*GIVEN PROBLEM*:
Include in the output exactly the lines from the opening of the data through the line containing "bg.inputs[1].default_value = 9.0", and nothing more.

· · · · ·

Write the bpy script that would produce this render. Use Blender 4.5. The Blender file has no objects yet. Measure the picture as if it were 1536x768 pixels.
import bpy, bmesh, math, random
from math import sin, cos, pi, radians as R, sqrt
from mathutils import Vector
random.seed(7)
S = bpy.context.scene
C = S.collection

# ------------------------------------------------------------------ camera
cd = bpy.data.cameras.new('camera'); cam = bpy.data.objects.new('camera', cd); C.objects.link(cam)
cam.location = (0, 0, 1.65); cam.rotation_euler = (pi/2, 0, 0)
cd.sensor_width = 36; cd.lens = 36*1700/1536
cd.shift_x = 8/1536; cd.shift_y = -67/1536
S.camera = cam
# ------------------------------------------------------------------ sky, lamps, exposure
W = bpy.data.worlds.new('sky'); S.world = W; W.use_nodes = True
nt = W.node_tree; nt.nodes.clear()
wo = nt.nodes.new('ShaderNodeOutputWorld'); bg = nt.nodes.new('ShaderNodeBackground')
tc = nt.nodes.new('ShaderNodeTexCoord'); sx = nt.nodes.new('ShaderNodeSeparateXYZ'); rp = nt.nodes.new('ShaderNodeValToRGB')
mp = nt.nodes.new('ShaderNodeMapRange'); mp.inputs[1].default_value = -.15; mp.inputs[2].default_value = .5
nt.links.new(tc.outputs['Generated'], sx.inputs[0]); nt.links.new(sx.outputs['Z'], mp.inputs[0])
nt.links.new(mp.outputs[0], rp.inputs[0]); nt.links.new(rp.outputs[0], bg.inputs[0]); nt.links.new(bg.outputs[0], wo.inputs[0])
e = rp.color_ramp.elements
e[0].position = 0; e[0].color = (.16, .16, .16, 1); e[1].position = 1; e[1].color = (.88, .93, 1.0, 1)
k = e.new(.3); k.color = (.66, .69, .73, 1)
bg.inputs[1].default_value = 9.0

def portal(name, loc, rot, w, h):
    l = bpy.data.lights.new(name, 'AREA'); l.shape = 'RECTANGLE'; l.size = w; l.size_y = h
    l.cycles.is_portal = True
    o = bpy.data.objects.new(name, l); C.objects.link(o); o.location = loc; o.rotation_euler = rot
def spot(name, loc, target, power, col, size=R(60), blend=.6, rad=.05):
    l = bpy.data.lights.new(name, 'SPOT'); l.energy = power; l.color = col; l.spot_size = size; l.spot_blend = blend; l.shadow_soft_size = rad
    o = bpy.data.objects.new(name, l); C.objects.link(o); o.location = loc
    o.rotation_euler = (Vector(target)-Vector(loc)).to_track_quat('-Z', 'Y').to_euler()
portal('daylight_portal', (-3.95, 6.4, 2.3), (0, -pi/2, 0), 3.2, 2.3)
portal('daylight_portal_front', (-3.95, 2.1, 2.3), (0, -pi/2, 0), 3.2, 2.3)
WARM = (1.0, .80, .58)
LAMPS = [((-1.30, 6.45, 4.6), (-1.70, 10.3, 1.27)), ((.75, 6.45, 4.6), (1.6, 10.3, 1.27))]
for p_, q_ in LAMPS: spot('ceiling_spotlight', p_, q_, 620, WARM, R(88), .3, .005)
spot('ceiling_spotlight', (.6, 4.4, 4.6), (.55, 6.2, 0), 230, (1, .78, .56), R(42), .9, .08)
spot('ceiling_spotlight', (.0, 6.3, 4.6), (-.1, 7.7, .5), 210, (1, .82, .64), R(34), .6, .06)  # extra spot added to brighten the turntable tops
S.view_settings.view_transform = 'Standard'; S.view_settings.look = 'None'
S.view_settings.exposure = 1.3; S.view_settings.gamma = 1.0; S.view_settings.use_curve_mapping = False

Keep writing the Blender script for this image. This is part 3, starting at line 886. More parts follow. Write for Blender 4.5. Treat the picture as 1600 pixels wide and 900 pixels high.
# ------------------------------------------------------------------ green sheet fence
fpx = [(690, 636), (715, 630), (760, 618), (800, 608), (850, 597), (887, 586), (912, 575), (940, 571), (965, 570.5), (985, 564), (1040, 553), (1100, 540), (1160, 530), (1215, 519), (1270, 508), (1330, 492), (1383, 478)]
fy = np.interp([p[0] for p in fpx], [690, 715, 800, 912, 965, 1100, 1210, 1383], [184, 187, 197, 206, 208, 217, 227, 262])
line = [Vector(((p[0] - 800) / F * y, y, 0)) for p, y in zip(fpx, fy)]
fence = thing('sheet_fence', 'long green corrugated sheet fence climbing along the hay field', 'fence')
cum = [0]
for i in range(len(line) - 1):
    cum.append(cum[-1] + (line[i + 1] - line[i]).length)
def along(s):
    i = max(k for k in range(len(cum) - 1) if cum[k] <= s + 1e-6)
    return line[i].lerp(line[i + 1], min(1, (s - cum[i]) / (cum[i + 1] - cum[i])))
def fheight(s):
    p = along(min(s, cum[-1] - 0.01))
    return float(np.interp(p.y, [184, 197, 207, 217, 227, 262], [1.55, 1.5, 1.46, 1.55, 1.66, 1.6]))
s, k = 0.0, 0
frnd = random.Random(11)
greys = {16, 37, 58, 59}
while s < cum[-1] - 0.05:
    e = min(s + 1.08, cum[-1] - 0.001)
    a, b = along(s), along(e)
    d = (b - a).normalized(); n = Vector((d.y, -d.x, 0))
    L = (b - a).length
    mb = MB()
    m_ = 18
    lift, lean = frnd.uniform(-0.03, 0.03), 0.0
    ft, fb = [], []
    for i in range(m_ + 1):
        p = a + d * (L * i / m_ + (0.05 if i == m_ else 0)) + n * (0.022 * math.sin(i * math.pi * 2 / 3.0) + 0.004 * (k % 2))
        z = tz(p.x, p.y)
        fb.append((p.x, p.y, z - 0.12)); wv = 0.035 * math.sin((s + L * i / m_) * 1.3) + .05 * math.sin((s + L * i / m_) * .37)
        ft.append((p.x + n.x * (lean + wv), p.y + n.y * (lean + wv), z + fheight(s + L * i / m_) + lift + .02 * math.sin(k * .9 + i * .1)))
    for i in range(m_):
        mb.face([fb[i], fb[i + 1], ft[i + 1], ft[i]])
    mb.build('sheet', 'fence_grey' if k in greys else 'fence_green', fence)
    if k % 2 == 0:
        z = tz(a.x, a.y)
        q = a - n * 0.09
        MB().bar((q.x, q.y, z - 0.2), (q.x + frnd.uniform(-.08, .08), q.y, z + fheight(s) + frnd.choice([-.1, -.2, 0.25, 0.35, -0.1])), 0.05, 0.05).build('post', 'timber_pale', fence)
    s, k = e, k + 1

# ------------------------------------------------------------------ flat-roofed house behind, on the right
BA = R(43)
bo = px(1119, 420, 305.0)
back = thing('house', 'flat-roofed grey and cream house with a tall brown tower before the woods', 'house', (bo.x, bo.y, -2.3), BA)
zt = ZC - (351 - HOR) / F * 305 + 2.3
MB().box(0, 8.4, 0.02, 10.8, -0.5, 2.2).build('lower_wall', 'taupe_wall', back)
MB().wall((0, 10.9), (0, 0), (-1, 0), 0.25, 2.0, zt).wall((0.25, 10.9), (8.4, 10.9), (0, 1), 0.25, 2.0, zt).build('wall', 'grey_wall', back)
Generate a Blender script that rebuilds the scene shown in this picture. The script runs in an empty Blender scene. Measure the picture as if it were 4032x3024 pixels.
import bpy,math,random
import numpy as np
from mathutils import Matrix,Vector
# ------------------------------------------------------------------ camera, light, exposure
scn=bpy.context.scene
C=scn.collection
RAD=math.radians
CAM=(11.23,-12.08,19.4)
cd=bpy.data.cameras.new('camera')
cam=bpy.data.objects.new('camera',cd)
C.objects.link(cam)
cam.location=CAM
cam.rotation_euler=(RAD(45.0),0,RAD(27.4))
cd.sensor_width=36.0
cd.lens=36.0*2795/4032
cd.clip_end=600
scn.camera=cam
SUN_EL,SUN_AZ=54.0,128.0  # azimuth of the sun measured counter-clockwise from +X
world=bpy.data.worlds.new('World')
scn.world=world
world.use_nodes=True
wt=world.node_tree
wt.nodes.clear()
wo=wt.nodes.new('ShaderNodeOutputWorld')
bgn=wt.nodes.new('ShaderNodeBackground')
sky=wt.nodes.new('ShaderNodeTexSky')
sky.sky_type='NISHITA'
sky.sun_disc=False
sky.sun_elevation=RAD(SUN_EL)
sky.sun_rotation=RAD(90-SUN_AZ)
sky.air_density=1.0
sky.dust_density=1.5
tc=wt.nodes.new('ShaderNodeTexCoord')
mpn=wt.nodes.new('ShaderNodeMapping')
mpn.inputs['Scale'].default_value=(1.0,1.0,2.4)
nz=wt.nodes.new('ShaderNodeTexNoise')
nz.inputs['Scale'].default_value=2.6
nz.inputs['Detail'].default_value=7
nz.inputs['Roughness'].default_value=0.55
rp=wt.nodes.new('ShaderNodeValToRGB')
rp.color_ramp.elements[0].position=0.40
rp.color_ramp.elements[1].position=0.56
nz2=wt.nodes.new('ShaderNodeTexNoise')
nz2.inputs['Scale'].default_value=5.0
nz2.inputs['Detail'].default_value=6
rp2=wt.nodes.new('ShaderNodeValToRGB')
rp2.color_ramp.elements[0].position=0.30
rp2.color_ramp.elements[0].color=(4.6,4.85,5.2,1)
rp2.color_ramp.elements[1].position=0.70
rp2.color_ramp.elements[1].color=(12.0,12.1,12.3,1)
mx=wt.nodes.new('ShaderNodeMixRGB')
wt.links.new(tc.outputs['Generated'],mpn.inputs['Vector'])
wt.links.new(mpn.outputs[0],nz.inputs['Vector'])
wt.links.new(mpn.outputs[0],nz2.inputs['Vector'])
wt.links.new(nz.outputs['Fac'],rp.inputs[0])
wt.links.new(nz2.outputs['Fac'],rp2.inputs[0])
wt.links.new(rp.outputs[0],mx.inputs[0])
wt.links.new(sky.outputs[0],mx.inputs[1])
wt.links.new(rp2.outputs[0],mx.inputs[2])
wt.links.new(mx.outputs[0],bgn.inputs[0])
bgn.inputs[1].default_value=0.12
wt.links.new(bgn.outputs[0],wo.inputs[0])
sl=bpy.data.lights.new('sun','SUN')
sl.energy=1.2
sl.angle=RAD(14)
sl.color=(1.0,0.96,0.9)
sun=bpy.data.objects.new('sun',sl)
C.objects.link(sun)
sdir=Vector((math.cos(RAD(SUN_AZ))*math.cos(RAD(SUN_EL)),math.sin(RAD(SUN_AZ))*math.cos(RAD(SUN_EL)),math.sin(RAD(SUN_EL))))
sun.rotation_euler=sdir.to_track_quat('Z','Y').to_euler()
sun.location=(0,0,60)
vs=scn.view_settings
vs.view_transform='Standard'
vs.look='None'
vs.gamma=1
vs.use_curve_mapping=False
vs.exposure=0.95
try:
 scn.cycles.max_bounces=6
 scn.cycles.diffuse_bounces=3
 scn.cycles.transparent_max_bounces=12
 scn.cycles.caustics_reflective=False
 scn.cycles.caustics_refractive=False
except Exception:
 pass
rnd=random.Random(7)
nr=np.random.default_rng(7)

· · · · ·

*COMPLETE ANSWER*:
Write the bpy script that would produce this render. Use Blender 4.5. The Blender file has no objects yet. Measure the picture as if it were 1536x768 pixels.
import bpy, bmesh, math, random
from math import sin, cos, pi, radians as R, sqrt
from mathutils import Vector
random.seed(7)
S = bpy.context.scene
C = S.collection

# ------------------------------------------------------------------ camera
cd = bpy.data.cameras.new('camera'); cam = bpy.data.objects.new('camera', cd); C.objects.link(cam)
cam.location = (0, 0, 1.65); cam.rotation_euler = (pi/2, 0, 0)
cd.sensor_width = 36; cd.lens = 36*1700/1536
cd.shift_x = 8/1536; cd.shift_y = -67/1536
S.camera = cam
# ------------------------------------------------------------------ sky, lamps, exposure
W = bpy.data.worlds.new('sky'); S.world = W; W.use_nodes = True
nt = W.node_tree; nt.nodes.clear()
wo = nt.nodes.new('ShaderNodeOutputWorld'); bg = nt.nodes.new('ShaderNodeBackground')
tc = nt.nodes.new('ShaderNodeTexCoord'); sx = nt.nodes.new('ShaderNodeSeparateXYZ'); rp = nt.nodes.new('ShaderNodeValToRGB')
mp = nt.nodes.new('ShaderNodeMapRange'); mp.inputs[1].default_value = -.15; mp.inputs[2].default_value = .5
nt.links.new(tc.outputs['Generated'], sx.inputs[0]); nt.links.new(sx.outputs['Z'], mp.inputs[0])
nt.links.new(mp.outputs[0], rp.inputs[0]); nt.links.new(rp.outputs[0], bg.inputs[0]); nt.links.new(bg.outputs[0], wo.inputs[0])
e = rp.color_ramp.elements
e[0].position = 0; e[0].color = (.16, .16, .16, 1); e[1].position = 1; e[1].color = (.88, .93, 1.0, 1)
k = e.new(.3); k.color = (.66, .69, .73, 1)
bg.inputs[1].default_value = 9.0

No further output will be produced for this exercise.